(STATED PROBLEM):
Will you return, word for word, only the lines from the top of the data below down to and including the one with "scene.camera = cam"?

(DATA EXTRACT):
-*-*-
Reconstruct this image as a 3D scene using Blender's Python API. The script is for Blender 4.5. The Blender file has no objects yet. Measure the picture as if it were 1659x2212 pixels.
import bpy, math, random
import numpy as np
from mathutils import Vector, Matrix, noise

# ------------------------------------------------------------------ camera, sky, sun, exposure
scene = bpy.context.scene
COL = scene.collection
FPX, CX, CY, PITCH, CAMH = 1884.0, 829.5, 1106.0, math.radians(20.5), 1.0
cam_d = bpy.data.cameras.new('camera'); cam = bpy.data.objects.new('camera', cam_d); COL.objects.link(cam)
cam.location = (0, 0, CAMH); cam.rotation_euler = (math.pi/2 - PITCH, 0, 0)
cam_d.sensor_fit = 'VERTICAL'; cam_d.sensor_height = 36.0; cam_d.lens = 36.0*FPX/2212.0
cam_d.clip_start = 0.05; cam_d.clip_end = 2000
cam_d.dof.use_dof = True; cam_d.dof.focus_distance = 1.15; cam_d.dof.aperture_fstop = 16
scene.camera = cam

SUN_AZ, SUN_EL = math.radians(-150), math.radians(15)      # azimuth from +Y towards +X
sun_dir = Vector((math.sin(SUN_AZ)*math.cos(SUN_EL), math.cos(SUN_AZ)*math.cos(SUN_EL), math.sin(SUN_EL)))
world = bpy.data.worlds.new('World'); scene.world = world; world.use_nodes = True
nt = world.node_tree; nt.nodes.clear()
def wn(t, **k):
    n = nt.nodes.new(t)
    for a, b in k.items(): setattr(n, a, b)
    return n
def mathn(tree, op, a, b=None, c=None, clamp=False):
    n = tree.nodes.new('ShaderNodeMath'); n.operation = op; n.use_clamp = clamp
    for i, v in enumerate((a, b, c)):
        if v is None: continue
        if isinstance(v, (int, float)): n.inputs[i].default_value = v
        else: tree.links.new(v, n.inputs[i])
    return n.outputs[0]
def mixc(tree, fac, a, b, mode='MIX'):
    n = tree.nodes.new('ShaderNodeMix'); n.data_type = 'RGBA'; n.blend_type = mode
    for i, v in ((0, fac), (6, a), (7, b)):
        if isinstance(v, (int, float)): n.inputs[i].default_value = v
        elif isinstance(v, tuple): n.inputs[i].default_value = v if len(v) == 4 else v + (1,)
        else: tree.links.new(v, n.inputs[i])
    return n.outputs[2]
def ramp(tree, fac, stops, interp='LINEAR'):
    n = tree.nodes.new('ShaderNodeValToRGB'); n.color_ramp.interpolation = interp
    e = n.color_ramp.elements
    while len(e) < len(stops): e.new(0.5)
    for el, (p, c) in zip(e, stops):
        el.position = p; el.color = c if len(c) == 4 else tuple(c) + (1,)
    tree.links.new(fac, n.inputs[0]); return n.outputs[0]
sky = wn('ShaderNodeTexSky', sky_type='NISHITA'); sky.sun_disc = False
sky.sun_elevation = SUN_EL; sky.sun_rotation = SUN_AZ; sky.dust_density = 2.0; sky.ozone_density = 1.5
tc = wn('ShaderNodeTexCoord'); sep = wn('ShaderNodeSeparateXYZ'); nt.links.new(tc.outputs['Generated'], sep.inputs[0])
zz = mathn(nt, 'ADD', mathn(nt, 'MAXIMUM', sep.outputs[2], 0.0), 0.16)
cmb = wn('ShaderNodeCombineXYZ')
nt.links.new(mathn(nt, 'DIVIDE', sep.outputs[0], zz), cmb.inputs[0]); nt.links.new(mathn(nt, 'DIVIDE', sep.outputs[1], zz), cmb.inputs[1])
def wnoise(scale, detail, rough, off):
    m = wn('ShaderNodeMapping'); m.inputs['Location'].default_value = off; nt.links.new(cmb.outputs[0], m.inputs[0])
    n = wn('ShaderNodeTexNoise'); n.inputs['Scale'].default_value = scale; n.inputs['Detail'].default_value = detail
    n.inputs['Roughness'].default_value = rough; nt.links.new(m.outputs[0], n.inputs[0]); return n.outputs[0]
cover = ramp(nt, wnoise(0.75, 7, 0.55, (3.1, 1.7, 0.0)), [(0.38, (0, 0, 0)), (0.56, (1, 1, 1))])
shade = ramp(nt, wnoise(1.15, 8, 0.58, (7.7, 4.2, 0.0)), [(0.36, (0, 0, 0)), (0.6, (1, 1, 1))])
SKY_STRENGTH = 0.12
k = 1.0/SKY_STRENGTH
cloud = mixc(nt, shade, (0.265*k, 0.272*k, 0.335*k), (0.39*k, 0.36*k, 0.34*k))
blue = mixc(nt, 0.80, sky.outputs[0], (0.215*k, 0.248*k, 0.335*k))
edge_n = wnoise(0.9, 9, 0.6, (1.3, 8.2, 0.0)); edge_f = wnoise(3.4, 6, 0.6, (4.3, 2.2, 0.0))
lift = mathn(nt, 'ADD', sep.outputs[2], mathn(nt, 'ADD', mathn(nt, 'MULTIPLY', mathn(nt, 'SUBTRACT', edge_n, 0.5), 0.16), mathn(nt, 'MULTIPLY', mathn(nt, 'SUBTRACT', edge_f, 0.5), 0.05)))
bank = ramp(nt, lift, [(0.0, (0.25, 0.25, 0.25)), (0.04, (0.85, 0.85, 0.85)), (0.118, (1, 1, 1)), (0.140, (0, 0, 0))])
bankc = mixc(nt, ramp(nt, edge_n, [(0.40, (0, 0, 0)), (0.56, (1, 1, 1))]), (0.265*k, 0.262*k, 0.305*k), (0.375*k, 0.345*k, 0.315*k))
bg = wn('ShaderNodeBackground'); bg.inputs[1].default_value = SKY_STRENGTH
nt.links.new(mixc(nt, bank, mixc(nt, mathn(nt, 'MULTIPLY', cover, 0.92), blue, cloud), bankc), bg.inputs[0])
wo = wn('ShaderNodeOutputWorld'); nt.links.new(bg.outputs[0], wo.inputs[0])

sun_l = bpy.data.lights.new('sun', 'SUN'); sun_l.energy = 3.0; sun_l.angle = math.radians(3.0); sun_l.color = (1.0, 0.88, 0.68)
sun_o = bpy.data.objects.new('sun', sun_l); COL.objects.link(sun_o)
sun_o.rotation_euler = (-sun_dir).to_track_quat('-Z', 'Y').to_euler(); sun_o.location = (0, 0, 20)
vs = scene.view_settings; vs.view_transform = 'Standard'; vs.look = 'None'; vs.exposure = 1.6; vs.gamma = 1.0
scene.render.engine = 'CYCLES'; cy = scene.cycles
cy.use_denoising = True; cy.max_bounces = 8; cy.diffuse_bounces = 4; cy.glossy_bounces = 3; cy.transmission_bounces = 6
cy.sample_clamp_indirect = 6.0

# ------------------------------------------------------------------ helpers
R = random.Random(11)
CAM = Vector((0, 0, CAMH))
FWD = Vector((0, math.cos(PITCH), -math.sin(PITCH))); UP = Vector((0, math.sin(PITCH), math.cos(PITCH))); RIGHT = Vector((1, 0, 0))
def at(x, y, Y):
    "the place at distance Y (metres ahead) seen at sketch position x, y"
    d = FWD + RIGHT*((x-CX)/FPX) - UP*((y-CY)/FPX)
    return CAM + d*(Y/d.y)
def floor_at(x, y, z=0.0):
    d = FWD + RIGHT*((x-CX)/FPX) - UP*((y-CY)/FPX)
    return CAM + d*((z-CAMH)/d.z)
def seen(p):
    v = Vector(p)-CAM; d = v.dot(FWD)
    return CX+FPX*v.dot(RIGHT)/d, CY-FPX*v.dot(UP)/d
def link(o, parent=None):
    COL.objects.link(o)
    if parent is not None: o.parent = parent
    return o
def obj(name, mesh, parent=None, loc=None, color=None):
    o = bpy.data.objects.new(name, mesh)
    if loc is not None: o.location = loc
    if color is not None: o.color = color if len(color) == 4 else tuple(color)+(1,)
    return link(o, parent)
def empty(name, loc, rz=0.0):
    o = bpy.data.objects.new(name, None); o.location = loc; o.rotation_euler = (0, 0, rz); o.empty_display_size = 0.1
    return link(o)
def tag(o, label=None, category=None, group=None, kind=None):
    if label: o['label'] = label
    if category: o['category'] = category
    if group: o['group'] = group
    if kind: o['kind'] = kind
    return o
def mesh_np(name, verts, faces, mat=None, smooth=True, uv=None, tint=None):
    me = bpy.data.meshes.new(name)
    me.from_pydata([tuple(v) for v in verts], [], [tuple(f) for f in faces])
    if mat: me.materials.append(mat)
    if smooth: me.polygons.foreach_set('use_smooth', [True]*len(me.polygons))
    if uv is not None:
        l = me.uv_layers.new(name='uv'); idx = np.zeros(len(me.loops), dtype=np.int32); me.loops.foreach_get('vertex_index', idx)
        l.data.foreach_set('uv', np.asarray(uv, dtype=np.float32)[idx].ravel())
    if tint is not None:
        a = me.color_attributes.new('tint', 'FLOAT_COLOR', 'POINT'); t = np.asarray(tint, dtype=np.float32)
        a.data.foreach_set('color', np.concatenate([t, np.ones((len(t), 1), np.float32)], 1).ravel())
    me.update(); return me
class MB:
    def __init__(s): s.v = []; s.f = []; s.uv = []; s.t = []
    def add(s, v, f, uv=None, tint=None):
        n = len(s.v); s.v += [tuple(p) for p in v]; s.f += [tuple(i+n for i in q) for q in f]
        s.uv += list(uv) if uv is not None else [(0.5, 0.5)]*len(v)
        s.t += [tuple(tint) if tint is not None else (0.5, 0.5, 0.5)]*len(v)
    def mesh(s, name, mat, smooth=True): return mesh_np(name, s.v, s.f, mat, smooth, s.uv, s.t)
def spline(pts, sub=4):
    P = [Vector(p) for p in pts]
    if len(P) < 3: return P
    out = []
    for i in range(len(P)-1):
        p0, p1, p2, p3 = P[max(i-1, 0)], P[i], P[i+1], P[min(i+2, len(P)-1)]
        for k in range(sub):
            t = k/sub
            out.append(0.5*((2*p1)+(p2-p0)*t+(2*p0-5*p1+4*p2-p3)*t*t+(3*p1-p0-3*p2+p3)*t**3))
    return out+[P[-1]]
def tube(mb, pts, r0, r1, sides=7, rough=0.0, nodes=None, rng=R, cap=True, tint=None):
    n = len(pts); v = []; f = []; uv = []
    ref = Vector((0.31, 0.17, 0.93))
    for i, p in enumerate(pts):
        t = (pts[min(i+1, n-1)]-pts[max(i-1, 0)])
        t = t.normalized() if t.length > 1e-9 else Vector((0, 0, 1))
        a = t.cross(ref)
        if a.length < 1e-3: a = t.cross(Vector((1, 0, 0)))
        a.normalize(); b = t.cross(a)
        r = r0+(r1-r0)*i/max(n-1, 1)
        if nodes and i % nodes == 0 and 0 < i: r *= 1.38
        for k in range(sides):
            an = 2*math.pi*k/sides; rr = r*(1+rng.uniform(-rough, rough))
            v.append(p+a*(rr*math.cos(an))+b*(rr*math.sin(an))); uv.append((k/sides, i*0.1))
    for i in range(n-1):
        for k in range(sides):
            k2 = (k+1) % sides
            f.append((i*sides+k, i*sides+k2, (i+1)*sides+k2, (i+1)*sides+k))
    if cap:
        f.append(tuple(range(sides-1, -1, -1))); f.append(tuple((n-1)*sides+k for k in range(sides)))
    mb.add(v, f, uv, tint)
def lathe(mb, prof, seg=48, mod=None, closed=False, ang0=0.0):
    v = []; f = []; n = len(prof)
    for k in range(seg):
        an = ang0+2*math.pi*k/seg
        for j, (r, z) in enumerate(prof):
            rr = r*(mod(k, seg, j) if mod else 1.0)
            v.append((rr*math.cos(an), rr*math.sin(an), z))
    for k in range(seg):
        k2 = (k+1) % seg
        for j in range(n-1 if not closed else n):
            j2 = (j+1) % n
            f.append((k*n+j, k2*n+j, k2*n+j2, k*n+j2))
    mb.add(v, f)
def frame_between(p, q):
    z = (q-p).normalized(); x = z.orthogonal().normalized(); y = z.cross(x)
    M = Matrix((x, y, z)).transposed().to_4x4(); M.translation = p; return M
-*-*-
(RESPONSE TO THIS EXERCISE):
Reconstruct this image as a 3D scene using Blender's Python API. The script is for Blender 4.5. The Blender file has no objects yet. Measure the picture as if it were 1659x2212 pixels.
import bpy, math, random
import numpy as np
from mathutils import Vector, Matrix, noise

# ------------------------------------------------------------------ camera, sky, sun, exposure
scene = bpy.context.scene
COL = scene.collection
FPX, CX, CY, PITCH, CAMH = 1884.0, 829.5, 1106.0, math.radians(20.5), 1.0
cam_d = bpy.data.cameras.new('camera'); cam = bpy.data.objects.new('camera', cam_d); COL.objects.link(cam)
cam.location = (0, 0, CAMH); cam.rotation_euler = (math.pi/2 - PITCH, 0, 0)
cam_d.sensor_fit = 'VERTICAL'; cam_d.sensor_height = 36.0; cam_d.lens = 36.0*FPX/2212.0
cam_d.clip_start = 0.05; cam_d.clip_end = 2000
cam_d.dof.use_dof = True; cam_d.dof.focus_distance = 1.15; cam_d.dof.aperture_fstop = 16
scene.camera = cam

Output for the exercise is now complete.